Have you learned any cowboy tricks since joining the show?

So Antoinette doesn't do any specific cowboy tricks, but there are so many exciting ones to watch! Josh [Buter], who's playing Lasso Leonard James, he's learning to lasso, and he's been obsessed with this YouTube cowboy he’s found. And Tarinn does gun twirling as Bronco. Obviously, when the guns came out, I was like, “Give me a go! I want a go!” It looks like it's going to be easy, and you try and you get it once, but it's getting it every single time. I do a bit of “cowboy hat-ography,” if that makes sense. I do get to swordfight, which is super fun!

There's a big chase scene that happens at the end in a Hollywood studio because they're all heading towards Hollywood for this big audition that they're trying to achieve. And we run through a soundstage with lots of different sets, and at one point there's a Musketeers set, and I grab a sword. My stepmother, who's trying to kill me, grabs a sword. We have this epic duel, which was incredible! I get to sword fight with Victoria Hamilton-Barritt. That's the coolest thing I’ve ever texted my mother at the end of a rehearsal day like, “You will not believe what I got to do today! It was mental!” Who [Hamilton-Barritt] I should also mention, is utterly incredible and such a professional. I have been obsessed with her since I was fifteen. Me and my mother came to London on a weekend and we went to see Flashdance, and I watched her play Alex, and she's just iconic. And I get to work with her! It’s like a full circle.

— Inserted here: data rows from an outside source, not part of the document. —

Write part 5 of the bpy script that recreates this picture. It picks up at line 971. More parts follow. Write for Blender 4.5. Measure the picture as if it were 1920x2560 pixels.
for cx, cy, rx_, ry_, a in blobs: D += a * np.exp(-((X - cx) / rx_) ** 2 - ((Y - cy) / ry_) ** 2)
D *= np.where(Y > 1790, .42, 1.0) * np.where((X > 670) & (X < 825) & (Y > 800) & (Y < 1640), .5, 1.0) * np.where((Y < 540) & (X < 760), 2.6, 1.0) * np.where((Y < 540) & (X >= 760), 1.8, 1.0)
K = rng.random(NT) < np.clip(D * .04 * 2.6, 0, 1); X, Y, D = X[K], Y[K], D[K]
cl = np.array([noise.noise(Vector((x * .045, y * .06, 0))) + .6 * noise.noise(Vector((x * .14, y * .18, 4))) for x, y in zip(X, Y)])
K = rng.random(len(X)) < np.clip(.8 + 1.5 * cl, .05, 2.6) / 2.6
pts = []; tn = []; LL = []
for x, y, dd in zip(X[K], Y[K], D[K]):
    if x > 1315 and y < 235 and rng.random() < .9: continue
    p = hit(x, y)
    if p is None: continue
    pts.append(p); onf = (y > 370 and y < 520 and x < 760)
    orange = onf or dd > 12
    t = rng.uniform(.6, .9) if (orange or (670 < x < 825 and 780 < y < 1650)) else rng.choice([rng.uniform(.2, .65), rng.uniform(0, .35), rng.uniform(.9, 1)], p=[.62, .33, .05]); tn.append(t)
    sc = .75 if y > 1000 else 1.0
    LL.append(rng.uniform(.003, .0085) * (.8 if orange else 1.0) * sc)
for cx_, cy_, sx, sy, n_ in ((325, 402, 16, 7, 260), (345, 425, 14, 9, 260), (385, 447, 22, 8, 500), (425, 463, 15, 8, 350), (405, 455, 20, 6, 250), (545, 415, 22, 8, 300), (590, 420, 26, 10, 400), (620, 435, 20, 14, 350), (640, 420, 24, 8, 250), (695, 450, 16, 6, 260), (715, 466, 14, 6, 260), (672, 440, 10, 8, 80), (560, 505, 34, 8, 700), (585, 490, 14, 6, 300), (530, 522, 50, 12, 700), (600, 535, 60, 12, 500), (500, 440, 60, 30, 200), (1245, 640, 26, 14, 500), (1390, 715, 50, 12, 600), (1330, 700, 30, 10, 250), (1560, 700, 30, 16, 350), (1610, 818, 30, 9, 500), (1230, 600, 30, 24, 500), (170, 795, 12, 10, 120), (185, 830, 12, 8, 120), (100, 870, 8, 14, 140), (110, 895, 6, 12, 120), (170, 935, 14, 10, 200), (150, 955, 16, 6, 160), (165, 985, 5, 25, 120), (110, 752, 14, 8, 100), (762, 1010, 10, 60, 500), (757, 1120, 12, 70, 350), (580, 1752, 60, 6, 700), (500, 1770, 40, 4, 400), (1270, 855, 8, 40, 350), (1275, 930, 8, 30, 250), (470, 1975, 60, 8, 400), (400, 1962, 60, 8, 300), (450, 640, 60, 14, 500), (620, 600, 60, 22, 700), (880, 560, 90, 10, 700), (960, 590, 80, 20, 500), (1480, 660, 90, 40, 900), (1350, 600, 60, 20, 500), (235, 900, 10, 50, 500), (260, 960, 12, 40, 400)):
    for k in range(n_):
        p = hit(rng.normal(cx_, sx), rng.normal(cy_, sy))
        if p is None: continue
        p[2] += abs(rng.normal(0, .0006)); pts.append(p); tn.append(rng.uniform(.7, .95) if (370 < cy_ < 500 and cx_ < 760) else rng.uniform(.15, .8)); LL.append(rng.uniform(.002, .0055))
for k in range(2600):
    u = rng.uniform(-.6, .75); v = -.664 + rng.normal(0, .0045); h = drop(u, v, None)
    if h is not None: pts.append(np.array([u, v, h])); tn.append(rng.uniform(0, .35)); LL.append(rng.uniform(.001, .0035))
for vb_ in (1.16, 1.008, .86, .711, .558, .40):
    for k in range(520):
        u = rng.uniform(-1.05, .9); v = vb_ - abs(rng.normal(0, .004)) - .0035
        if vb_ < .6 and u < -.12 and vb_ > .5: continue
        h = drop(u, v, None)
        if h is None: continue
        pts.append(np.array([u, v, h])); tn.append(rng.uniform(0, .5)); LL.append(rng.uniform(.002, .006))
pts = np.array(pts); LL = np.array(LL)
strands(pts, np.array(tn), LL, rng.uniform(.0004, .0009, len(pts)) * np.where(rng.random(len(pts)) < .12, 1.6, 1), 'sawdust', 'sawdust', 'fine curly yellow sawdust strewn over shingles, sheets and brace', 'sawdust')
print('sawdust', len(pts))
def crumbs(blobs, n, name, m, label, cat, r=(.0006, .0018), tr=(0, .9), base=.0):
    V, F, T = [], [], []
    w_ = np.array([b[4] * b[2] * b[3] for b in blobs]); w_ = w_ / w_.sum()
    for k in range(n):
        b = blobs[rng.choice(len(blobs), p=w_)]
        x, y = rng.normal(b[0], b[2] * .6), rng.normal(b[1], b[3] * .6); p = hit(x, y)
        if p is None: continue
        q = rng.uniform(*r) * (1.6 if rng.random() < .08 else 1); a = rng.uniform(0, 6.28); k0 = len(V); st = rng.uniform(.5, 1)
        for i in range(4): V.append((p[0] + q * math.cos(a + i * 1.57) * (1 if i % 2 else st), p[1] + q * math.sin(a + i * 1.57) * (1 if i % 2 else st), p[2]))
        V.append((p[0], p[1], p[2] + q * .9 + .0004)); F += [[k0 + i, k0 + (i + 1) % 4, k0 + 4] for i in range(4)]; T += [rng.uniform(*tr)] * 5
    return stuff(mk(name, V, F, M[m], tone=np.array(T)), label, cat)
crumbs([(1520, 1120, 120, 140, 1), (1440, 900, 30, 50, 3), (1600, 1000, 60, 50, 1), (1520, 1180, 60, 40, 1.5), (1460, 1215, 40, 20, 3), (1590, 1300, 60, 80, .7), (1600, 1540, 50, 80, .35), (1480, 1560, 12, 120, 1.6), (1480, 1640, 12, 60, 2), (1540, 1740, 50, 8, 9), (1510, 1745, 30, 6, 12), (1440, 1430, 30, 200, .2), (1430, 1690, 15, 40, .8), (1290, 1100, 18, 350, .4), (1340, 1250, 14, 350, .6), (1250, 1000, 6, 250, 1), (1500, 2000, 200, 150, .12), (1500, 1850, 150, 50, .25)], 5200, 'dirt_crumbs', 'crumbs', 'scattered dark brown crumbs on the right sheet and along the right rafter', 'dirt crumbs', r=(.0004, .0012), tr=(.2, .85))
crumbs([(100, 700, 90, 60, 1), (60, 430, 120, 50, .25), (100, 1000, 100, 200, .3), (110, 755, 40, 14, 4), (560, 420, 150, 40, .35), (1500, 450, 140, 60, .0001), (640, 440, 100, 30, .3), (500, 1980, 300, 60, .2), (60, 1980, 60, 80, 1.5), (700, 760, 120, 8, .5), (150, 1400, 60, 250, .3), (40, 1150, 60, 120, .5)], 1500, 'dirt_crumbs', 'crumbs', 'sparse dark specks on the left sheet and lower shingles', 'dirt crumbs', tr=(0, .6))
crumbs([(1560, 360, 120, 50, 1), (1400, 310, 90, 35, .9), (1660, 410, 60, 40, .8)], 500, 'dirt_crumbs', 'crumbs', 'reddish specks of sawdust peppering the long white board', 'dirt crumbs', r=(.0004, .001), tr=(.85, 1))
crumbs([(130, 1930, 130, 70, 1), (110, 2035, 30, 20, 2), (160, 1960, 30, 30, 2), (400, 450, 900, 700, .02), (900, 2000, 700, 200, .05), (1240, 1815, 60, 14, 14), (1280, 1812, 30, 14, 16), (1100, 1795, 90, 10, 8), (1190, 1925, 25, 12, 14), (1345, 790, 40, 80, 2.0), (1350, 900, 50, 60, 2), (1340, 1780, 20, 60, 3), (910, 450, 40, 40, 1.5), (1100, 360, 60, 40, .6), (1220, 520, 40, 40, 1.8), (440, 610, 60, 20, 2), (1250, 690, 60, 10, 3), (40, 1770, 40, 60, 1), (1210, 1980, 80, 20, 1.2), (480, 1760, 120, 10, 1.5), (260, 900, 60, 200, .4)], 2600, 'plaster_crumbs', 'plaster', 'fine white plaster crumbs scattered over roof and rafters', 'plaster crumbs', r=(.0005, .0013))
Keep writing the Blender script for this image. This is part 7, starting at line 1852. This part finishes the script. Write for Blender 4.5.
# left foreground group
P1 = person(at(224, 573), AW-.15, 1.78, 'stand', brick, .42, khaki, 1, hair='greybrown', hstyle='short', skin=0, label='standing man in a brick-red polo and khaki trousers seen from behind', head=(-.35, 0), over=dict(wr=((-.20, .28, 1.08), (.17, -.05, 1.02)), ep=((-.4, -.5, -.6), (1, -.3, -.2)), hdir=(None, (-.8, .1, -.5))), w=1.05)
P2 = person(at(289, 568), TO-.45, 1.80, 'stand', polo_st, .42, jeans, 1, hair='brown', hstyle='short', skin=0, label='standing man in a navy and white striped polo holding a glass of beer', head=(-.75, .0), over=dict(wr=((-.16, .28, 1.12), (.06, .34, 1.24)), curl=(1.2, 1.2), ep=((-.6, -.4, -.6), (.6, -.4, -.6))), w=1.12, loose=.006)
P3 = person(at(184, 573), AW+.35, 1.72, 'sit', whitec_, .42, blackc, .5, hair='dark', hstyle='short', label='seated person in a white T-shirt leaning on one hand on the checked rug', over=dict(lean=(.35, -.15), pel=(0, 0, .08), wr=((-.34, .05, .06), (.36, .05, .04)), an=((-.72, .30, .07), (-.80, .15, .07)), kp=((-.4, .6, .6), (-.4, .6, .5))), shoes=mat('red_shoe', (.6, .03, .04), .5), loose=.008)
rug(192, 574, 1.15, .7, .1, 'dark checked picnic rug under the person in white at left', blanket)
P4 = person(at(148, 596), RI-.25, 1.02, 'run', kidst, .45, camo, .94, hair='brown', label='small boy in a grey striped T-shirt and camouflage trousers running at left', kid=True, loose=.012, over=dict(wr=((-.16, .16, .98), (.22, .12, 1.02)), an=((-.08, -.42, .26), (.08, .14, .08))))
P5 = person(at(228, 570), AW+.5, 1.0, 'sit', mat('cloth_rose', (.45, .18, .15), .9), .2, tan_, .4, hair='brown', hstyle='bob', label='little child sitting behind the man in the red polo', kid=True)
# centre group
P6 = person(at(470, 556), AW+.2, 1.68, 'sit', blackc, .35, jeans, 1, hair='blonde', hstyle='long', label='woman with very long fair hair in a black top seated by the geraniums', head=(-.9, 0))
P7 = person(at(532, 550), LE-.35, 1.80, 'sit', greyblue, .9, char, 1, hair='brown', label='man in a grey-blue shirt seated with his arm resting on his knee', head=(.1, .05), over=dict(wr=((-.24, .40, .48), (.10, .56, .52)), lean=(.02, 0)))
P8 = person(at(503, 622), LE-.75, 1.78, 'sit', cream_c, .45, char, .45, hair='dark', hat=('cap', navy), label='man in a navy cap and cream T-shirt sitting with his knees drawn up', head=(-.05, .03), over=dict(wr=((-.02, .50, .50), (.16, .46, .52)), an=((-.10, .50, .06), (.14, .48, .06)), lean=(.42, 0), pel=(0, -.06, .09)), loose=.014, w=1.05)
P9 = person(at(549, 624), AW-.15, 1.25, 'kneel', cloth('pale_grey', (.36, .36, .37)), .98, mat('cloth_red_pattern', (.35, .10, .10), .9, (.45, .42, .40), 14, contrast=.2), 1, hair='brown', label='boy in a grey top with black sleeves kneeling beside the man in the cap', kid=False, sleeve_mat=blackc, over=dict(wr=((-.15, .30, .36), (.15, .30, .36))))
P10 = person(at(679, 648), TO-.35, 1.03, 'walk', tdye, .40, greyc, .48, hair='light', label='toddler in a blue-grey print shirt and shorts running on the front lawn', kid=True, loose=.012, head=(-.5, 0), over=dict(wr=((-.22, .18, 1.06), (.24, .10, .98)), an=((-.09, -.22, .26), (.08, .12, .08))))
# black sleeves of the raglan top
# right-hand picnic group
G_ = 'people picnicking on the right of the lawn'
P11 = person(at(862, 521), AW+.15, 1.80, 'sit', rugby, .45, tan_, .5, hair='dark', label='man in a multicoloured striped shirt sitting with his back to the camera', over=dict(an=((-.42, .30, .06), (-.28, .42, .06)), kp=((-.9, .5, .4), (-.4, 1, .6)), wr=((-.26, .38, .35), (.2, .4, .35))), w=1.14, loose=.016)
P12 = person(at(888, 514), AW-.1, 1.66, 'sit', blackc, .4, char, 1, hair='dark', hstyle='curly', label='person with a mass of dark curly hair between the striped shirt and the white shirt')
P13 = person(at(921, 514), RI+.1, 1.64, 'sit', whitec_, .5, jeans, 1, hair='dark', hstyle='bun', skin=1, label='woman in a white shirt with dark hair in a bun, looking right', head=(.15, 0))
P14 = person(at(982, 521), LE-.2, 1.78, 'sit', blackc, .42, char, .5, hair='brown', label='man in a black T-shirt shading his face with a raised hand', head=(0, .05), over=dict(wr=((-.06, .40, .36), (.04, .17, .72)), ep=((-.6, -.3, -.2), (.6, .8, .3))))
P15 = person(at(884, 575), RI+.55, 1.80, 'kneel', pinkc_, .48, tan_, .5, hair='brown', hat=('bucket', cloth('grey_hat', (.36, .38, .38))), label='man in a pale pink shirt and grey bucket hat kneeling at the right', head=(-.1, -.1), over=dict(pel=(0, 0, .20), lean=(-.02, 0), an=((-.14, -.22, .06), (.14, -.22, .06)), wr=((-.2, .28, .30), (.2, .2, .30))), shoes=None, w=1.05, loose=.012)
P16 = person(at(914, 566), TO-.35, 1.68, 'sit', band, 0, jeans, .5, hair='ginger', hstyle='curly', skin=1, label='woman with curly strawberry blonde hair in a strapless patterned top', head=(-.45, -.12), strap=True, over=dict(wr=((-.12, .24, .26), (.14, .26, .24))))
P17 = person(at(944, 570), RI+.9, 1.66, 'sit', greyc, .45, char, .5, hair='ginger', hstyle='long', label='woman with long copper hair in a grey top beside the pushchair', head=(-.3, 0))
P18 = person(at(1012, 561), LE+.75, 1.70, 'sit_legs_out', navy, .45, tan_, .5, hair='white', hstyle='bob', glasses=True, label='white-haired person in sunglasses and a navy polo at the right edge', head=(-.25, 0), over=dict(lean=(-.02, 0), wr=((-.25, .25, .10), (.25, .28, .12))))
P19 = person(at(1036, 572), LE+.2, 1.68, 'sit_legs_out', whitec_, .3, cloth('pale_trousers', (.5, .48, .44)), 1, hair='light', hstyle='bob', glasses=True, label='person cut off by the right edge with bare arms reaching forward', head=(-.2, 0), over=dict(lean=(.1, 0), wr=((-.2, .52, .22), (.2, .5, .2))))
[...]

What do you hope audiences take away from Bronco Billy?

I hope that audiences come and that they indulge in uninhibited joy and silliness. And they come away thinking, “Why can't I be a cowboy? Why can't I go and live that dream? Maybe I should go and learn to horseride. Maybe I should go . . .” This idea of these things we've always had in the back of our head, whispering at us, going, “Maybe you should do this! You love to do this thing!” No time is too late to start. And that it's always worth going for a dream. You shouldn't give up on those things because life hits you down or tells you no. I'd love people to come away going, “I want to do that! I want to do these things.”

And finally, how would you describe Bronco Billy in one word? 

Hijinx!

Bronco Billy runs at the Charing Cross Theatre until 7 April.